On Sat, 24 Nov 2012 07:44:48 -0800 Aaron aagbsn@extc.org wrote:
On Sat, Nov 24, 2012 at 4:24 AM, Moritz Bartl moritz@torservers.net wrote:
I don't think it's a good idea. People are always thankful when I can point them to the bulk exit list and torDNSel. I point out that Tor has a lot of users and not all of them are bad, and urge for a temporary block. Most admins seem to follow that advice.
But in the light of "an IP address is not identity" -- is it reasonable to block every user of an IP because one person (or bot) is up to no good? Why do people insist on "stopping" problem behavior at the network layer?
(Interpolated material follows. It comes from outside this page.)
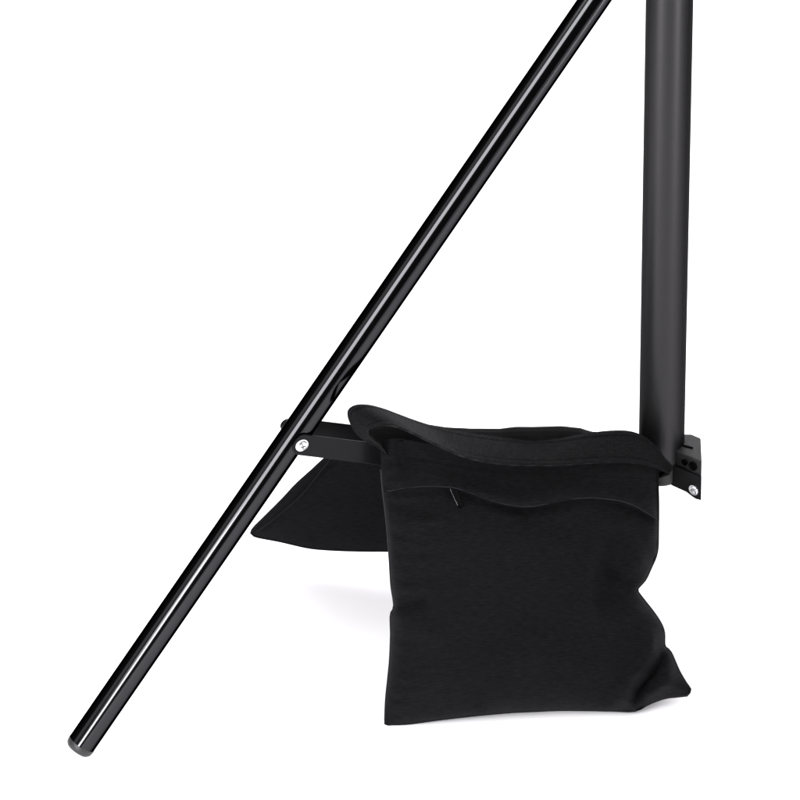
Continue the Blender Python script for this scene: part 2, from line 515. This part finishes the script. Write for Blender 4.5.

What else do you propose? You have a service which is costing money to run, some idiot is abusing it to the detriment of your genuine users, and the only correlation you can see between connections is that they originate from Tor exit nodes (remember, the point of Tor is that you *can't* establish identity). Sure, you may be able to develop an application level defence against the attack, but that takes time and resources which may not be immediately available. Meanwhile, of course you block the originating network! It's just the same as if you're being flooded by abusive requests all from the same /24: you might not want to permanently block the whole subnet, but you certainly want to mitigate the immediate threat. Sysadmin 101: If you don't do something *now*, you'll regret it tomorrow.